The recently released budget for Salt Lake County proposes a 17.5 percent property tax increase, causing some people and institutions to cry foul. The Utah Taxpayers Association and the Deseret News Editorial Board have questioned the timing of the announcement so close after the election, suggesting it was timed to impact the county's proposed park bond and to help Mayor-elect Ben McAdams win the election.

But the timing issue is a red herring as it ignores the public's right to a substantive consideration of the specifics of the budget. In fact, the proposed budget and accompanying tax increase are a great example of effective government in action. Voters have twice elected fiscally-conservative Democrat Peter Corroon, and now McAdams, to the county mayor's office. They have similarly elected a majority of fiscally-conservative, moderate Republicans to the County Council. This is divided government. This is balance.

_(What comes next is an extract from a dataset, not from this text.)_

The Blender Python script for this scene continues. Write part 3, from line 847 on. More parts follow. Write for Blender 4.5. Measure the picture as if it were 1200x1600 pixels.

But such political balance is anathema and unrecognizable to the Utah Taxpayers Association. They prefer a Grover Norquist-type "no tax increases ever" approach, with a supermajority, one-party Legislature and executive branch that gives us such things as HB477 and abstinence-only sex education. However, recent statements confirm that, at the county level, cooler heads prevail.

In an interview with KCPW, Republican Councilman David Wilde said the budget deserves dispassionate consideration. "I think it is something to seriously be considered," said Wilde. "Overall I think the budget he presented was good."

Councilman Wilde's approach is a fair assessment of the issue and recognizes the difficulty many counties, cities and townships have faced during the recession. A cursory look in the newspaper over the last year and a half shows local governments finding it harder and harder to make cuts and maintain services. The ill-managed UTOPIA is draining the coffers of many municipal budgets, while essential services like public safety and infrastructure maintenance are in desperate need of funding.

Cities like Orem and Highland have raised taxes, after years and years of budget cuts, in a forced reckoning with the realities of funding local governments.

In Salt Lake County there hasn't been a property tax increase since 2000, during which time county government has become more streamlined, even while the demand for services like parks, recreation centers and adequate public safety protections have increased dramatically.

At some point, a growth in population and a deflated purchasing power will coalesce into a need for more revenue.

In fact, adjusted for inflation, taxpayers are paying less in taxes than they were 10 years ago. If a Salt Lake County resident paid $100 in 2000, the last time the county raised taxes, in order to keep pace with inflation that same resident would now need to pay $134. That means that, with the 17 percent increase, property tax now is still less than the value of the property tax paid 12 years ago. The property tax increase would need to be more than 34 percent just to outpace inflation. In other words, the new budget isn't just flat, it's lower than flat and dangerously close to austerity levels.

The ABU Education Fund, an affiliate of Alliance for a Better UTAH, has launched a website at http://www.UtahTaxFacts.org to allow Utahns to follow along.

We need an honest, balanced discussion between the mayor's office and the County Council that serves the needs of their constituents, rather than the noise of the unelected Utah Taxpayers Association.

If Salt Lake County is going to continue to provide the level of services demanded by its residents, then a balanced approach to budgeting, like that recently proposed by the Salt Lake County mayor's office, is the most responsible approach.

Maryann Martindale is executive director of the Alliance for a Better UTAH.